JAKARTA, KOMPAS.com — Di tengah rencana aksi unjuk rasa besar-besaran dalam rangka mengkritisi 100 hari pemerintahan pada hari ini, sebuah hasil survei dari Lembaga Survei Indonesia menyebutkan bahwa popularitas Presiden Susilo Bambang Yudhoyono ternyata masih tinggi.
Temuan survei Lembaga Survei Indonesia yang melibatkan 2.900 responden tersebut menunjukkan, 70 persen responden mengaku puas terhadap kinerja duo Yudhoyono-Boediono.
Sayangnya, tingkat kepuasan cenderung lebih rendah di kalangan responden yang berpendidikan tinggi. Responden yang mengaku puas 73 persen berpendidikan sekolah dasar.
Pengamat politik Burhanuddin Muhtadi dan anggota DPR Jeffri Geovani mengatakan, hal ini perlu mendapat perhatian Presiden dan orang-orang yang berada di sekelilingnya. Pasalnya, orang-orang yang berpendidikan tinggi cenderung memiliki resonansi kritik yang lebih besar.
"Kalangan berpendidikan mempunyai kemampuan mengartikulasikan kegelisahannya ke tingkat grass root (akar rumput)," ujar Burhanuddin kepada Kompas.com, kemarin di Jakarta. Mereka, lanjutnya, mampu menciptakan opini publik yang pada akhirnya diikuti oleh masyarakat di tingkat akar rumput.
Di Thailand, ujar Jeffri, kejatuhan mantan Perdana Menteri Thaksin Sinawatra pada April 2006 tidak lepas dari pengaruh kalangan kelas menengah. "Ketika kelas menengah tidak puas, mereka pun bergerak dengan kekuatannya sehingga akhirnya Thaksin jatuh," kata Jeffri.
Saat itu, seperti diwartakan, kalangan perkotaan, termasuk aktivis dan mahasiswa, marah ketika Thaksin, yang didukung oleh para petani yang tinggal di pedesaan, menjual perusahaan telekomunikasi raksasa milik keluarganya, Shin Corp, kepada Temasek Singapura seharga 1,9 miliar dollar AS pada Januari 2006.
Kekesalan memuncak ketika mereka mengetahui bahwa keluarga Thaksin dibebaskan dari pajak penjualan. Dalam waktu singkat, aksi demonstrasi melanda Bangkok, ibu kota Thailand. Gelombang penolakan terhadap Thaksin, pemimpin pertama dalam sejarah Thailand yang meraih kemenangan mutlak dua kali berturut-turut dalam pemilu 2001 dan 2005, terus berlangsung dan membesar hingga April 2006.

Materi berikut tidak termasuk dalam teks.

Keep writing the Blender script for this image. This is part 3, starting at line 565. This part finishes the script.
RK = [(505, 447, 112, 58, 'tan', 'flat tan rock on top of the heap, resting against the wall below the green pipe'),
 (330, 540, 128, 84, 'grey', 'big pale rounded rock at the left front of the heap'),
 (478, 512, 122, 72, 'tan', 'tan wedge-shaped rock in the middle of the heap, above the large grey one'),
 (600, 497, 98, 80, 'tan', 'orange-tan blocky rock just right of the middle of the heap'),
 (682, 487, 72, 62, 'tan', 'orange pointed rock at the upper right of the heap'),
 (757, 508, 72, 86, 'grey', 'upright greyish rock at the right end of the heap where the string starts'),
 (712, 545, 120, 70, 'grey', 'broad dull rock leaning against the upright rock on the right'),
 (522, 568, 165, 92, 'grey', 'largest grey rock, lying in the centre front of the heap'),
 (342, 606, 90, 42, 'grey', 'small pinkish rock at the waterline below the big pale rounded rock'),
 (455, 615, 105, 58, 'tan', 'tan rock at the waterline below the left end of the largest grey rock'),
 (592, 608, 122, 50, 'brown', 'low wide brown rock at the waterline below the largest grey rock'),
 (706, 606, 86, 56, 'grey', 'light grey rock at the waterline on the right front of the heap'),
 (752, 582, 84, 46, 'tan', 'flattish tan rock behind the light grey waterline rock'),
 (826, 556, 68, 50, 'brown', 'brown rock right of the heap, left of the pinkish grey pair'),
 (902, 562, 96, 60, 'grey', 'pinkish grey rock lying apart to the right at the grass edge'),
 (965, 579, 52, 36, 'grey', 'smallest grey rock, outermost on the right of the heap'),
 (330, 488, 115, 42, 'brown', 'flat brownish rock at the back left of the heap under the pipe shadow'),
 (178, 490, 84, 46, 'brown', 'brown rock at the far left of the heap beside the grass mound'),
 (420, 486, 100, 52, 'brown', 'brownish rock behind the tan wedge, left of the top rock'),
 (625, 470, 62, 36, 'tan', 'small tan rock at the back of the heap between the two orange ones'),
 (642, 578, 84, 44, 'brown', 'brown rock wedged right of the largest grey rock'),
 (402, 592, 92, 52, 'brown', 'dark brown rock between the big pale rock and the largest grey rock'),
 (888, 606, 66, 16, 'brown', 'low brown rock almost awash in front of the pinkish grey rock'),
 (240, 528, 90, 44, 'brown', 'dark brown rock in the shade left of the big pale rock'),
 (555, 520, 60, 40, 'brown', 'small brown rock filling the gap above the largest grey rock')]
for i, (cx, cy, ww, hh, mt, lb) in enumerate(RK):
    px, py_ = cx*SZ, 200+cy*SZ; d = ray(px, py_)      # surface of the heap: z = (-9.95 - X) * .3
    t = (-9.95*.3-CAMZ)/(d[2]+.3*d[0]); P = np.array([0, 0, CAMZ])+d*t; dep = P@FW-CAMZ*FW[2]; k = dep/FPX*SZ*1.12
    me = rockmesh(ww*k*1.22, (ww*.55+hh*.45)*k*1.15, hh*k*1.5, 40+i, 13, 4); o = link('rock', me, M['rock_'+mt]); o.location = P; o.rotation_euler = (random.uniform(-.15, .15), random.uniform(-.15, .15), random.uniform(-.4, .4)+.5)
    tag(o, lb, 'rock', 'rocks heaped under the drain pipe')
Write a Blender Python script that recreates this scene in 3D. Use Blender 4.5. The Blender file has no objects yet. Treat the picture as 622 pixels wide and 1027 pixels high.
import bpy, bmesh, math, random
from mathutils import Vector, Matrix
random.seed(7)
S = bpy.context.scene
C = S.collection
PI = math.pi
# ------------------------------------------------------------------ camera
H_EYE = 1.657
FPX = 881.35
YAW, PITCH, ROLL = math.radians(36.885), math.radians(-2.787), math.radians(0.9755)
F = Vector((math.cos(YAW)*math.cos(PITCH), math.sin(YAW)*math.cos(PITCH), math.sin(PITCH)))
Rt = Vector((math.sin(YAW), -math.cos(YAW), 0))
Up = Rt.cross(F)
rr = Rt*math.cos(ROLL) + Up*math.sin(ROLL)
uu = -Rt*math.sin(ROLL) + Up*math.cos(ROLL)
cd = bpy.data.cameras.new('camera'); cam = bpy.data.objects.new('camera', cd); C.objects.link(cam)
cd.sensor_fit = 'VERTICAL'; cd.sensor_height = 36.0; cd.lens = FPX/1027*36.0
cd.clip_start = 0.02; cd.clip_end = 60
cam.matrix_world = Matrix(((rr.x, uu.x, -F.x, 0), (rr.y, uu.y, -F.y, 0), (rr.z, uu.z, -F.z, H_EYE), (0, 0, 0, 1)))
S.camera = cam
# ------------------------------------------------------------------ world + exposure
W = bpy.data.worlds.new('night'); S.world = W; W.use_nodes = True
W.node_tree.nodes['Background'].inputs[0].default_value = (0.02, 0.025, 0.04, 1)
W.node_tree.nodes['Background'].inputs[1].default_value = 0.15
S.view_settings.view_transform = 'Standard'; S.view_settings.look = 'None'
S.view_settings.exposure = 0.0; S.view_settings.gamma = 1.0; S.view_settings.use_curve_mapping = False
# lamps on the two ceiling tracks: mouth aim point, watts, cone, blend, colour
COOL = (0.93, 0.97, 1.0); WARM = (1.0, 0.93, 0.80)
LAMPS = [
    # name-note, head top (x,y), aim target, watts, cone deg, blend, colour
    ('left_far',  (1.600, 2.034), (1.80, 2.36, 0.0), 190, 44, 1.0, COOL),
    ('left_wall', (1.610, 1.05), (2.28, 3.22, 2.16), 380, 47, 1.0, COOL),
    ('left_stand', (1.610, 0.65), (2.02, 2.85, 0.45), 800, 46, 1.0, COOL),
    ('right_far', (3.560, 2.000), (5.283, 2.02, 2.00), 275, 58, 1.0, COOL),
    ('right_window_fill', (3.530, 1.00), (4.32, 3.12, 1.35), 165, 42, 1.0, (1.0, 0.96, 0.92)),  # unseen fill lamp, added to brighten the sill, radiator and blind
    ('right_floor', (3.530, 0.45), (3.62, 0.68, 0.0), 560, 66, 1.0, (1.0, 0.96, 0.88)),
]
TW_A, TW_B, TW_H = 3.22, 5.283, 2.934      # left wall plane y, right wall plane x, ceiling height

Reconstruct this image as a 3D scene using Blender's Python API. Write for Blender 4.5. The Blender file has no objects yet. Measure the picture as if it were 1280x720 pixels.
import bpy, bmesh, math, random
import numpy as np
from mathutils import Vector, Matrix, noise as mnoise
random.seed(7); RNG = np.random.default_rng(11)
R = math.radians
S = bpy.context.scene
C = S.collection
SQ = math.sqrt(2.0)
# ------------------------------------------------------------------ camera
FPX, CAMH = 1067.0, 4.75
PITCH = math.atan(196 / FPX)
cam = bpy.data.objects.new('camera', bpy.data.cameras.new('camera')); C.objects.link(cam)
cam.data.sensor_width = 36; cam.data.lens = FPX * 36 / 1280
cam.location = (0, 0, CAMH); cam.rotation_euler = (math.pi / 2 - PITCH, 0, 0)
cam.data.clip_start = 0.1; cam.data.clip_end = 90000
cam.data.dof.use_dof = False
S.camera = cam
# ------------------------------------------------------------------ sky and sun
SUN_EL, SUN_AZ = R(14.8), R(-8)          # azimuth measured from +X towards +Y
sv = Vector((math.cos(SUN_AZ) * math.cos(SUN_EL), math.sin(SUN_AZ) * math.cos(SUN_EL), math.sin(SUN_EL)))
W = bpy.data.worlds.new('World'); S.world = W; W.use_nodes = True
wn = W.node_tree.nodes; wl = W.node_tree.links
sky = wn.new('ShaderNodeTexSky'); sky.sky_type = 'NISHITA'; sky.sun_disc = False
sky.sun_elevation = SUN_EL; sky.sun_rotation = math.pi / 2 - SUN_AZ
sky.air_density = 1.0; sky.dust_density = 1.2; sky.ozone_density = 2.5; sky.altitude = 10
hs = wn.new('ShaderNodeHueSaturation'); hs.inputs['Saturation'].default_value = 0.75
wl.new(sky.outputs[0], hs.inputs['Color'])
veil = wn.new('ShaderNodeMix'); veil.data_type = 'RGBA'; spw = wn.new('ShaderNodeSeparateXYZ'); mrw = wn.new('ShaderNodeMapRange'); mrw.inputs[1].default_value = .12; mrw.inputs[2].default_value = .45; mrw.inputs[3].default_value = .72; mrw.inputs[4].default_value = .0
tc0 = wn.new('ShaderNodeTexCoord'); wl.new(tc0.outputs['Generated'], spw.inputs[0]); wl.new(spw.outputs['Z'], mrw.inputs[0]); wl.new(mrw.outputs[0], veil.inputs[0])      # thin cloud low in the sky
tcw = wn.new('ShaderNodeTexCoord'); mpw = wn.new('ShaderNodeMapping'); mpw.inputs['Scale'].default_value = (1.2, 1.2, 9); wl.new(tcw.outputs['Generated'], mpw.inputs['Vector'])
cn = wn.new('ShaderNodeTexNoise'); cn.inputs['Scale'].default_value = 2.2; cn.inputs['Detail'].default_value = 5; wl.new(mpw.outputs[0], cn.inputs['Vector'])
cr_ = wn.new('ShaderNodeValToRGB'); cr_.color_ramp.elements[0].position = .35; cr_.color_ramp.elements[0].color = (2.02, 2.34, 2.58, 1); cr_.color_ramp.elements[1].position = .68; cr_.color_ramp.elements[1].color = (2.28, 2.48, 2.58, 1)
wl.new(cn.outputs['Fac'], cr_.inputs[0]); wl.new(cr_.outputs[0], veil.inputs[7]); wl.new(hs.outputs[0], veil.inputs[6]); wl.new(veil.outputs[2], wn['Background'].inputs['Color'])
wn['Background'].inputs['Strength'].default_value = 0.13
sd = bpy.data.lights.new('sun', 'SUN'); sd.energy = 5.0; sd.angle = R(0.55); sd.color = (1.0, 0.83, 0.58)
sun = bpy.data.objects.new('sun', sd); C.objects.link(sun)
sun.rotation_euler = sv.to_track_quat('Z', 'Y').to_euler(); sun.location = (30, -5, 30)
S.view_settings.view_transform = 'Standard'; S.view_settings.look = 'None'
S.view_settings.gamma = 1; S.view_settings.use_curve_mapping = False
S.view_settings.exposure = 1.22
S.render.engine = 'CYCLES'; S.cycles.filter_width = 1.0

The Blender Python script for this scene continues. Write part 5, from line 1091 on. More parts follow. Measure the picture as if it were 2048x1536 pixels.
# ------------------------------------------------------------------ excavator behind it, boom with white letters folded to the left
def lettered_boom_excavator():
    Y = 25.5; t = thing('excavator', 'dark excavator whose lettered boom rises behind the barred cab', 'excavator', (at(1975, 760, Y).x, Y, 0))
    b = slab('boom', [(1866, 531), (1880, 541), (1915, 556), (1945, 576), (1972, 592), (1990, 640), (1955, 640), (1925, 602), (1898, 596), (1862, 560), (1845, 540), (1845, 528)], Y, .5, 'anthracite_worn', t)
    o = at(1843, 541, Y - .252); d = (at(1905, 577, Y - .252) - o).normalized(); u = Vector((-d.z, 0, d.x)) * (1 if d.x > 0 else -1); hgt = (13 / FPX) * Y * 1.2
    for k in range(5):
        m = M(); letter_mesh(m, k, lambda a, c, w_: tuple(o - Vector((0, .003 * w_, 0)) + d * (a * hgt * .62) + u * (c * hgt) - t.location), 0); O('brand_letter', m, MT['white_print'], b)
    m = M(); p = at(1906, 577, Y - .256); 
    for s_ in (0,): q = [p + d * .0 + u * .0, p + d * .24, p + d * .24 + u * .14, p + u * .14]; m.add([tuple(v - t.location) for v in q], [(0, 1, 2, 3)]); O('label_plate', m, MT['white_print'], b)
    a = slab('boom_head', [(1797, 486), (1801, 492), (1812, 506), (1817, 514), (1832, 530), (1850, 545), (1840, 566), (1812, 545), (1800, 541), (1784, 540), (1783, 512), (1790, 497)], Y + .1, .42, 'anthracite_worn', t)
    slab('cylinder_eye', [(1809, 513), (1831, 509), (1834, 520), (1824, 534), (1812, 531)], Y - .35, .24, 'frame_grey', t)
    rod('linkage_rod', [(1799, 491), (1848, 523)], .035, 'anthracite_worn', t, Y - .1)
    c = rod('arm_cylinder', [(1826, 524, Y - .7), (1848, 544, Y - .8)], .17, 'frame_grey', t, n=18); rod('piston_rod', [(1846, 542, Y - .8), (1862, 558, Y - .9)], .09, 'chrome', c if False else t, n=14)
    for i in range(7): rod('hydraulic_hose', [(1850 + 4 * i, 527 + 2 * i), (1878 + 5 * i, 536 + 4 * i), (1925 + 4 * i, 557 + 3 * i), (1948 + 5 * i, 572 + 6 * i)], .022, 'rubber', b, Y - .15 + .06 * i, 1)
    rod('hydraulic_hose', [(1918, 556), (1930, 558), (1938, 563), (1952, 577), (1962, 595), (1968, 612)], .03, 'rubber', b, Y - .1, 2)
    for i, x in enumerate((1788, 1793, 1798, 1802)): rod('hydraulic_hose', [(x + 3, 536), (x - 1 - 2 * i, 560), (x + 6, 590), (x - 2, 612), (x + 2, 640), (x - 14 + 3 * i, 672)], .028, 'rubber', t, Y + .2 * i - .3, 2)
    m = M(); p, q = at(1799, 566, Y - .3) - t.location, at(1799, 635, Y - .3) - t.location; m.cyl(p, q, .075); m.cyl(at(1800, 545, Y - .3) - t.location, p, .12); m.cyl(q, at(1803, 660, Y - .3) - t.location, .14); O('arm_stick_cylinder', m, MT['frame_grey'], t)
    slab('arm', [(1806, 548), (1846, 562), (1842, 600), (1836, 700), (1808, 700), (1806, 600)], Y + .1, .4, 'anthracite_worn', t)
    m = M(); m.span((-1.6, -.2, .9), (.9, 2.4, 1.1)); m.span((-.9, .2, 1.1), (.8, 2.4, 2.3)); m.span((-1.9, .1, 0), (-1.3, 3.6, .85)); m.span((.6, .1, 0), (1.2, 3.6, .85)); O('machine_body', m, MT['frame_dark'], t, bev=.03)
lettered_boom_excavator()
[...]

Aksi demo yang menuntut agar Thaksin mundur diketahui merupakan yang terbesar sejak tahun 1992. Thaksin pun menyerah. Politisi sekaligus salah satu orang terkaya di Thailand ini pada 4 April 2006 menyatakan mundur dari jabatannya.
Padahal, sekitar dua bulan sebelum kejatuhannya, jajak pendapat ABAC Poll Research Center menunjukkan popularitas Thaksin masih tinggi. Sekitar 60 persen responden menginginkan Thaksin meneruskan jabatannya sebagai perdana menteri. Hanya 14,5 persen responden yang menginginkan Thaksin mundur.